HMCI’s been at it again: still people left to annoy but so little time. Children’s Social Care departments are useless: weak leadership and high caseloads. Weak leadership is a shame, though with the constant carping it’s a blessed miracle there are any at all. High caseloads? It’s like complaining about big classes in schools and I’m lost for another way to explain it: if there isn’t a sensible high-profile training route to respected and reasonably paid jobs in local authorities with the money to support a decent staffing establishment then exactly how is the service to improve and the caseloads to reduce? Shall we just shout at people until they give up? Is that going well so far?
Which takes me back to the little chap and his carrier bag. His life was better because of a social worker who stayed long enough to see him into a better place.
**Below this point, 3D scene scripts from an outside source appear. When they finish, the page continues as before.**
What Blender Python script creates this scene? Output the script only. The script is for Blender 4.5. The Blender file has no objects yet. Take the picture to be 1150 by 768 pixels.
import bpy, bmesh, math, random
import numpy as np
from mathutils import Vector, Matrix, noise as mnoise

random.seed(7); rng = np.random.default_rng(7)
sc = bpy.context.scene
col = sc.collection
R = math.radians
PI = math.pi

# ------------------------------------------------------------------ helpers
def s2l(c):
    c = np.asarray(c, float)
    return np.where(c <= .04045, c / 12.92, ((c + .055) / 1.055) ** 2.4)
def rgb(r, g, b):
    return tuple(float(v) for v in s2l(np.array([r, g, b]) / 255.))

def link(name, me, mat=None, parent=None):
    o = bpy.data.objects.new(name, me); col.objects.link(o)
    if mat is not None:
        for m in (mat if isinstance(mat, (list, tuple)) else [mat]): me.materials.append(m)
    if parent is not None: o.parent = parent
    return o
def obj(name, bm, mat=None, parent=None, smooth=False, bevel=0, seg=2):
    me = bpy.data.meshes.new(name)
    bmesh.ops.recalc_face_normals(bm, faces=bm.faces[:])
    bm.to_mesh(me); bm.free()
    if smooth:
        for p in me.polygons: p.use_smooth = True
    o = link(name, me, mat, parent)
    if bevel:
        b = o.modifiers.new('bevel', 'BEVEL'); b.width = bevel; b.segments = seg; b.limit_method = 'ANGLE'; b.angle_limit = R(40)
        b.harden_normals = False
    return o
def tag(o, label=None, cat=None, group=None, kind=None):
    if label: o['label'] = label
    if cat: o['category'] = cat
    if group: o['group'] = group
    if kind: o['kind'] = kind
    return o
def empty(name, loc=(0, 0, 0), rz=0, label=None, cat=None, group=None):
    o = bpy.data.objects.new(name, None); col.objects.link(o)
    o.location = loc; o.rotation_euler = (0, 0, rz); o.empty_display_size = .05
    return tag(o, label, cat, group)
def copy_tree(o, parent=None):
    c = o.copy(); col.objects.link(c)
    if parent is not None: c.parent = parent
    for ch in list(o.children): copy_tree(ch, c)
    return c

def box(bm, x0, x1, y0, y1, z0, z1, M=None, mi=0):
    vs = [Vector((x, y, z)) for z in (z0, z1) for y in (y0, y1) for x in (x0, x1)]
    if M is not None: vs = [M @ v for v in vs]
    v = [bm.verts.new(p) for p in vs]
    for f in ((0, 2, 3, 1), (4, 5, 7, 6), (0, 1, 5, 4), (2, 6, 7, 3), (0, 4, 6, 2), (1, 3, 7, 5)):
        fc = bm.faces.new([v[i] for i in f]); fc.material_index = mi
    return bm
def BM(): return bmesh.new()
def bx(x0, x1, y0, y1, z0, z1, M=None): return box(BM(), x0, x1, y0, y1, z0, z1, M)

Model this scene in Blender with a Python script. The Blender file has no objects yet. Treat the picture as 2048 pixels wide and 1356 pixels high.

She was an unusual woman, determined and exacting. She kept structures tight and reliable enough so that he had a ghost of a chance at life. And it takes me on to a whole new annoyance about inequality and our current leaders who change their minds about how schools should run and what they’re for almost monthly so we don’t know how to safeguard our ethos and traditions. I assume that if you’re educated expensively and privately you go to schools with long histories and very clear routines. They’re exceptionally secure institutions, so if your life is a bit ropey you’ll be protected by them. If you’re not expected to live for most of the year with people who don’t want you, perhaps the pain is lessened and the school experience gives you happyish memories where otherwise there might be nothing but sadness. Call it resilience if you like, but its really just luck and money.